Seeing as Matsue is a city of sweets–particularly wagashi–it’s no surprise that magatama themed sweets have been done before. This is one from Saiundo, a “Wishing Sweet” that comes in five colors and flavors.

Back to this cake, it’s a mix of Japanese and Western desserts, as you’ll notice it is covered in a very soft layer of mochi (pounded rice cake). The overall color scheme is pink and white, as these colors (or red and white together) are commonly associated with auspicious things, like En-musubi.

On the inside… well, let’s see if I can remember everything on the inside, as it all blended together quite nicely. Seeing as Tamatsukuri is a popular cherry blossom viewing spot, with a long stretch of the Tamayu River covered in cherry blossoms before you even hit the ryokan area, cherry is the key flavor, though not as heavy as its taste would be in a Western cherry dessert. As the outside mochi oozes apart, you’ll notice we have cherry whip creme, a little bit of anko, cherry mousse, and some normal whip creme (I think?) and sponge cake. Yum.

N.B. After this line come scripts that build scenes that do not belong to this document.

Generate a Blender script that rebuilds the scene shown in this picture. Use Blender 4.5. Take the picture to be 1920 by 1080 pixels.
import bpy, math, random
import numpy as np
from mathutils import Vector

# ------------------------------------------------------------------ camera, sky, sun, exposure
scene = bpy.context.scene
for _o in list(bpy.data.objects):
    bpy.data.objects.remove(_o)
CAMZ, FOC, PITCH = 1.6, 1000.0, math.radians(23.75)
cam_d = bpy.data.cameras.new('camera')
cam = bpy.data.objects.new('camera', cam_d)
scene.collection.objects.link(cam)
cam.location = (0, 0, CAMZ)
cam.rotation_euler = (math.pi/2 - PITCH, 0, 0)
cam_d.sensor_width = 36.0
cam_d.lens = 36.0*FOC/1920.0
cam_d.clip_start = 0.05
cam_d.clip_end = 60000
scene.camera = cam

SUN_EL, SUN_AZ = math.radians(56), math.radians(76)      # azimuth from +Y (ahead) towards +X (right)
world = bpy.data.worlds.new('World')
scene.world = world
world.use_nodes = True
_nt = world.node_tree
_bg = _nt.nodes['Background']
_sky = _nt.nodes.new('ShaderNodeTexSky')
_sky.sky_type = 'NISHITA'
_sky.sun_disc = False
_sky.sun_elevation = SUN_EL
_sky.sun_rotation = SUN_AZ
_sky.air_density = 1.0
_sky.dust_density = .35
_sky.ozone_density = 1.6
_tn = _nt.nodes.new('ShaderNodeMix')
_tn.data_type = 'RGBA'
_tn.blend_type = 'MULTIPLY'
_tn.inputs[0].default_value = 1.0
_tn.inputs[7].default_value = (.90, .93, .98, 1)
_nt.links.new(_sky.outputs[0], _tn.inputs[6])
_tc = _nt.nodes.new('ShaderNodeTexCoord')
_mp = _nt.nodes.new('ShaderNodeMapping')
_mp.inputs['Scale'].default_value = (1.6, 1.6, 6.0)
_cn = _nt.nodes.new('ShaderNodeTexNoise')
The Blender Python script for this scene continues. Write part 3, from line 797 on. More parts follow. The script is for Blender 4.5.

A collection of light, delicate flavors, but altogether very sweet, and therefore goes down well with some green tea (I think either sencha or the locally preferred matcha would be fine). Despite its size, it doesn’t last long even if you’re trying to savor it.

In other news, though it’s not cherry blossom season yet, there’s already talk of sakura-mochi. I’ve been thinking about them since spotting them at the food festival, and someone has just brought some to the office. Hurray! Forget En-musubi, I just want more sweets. A dip in the onsen is always nice too, of course.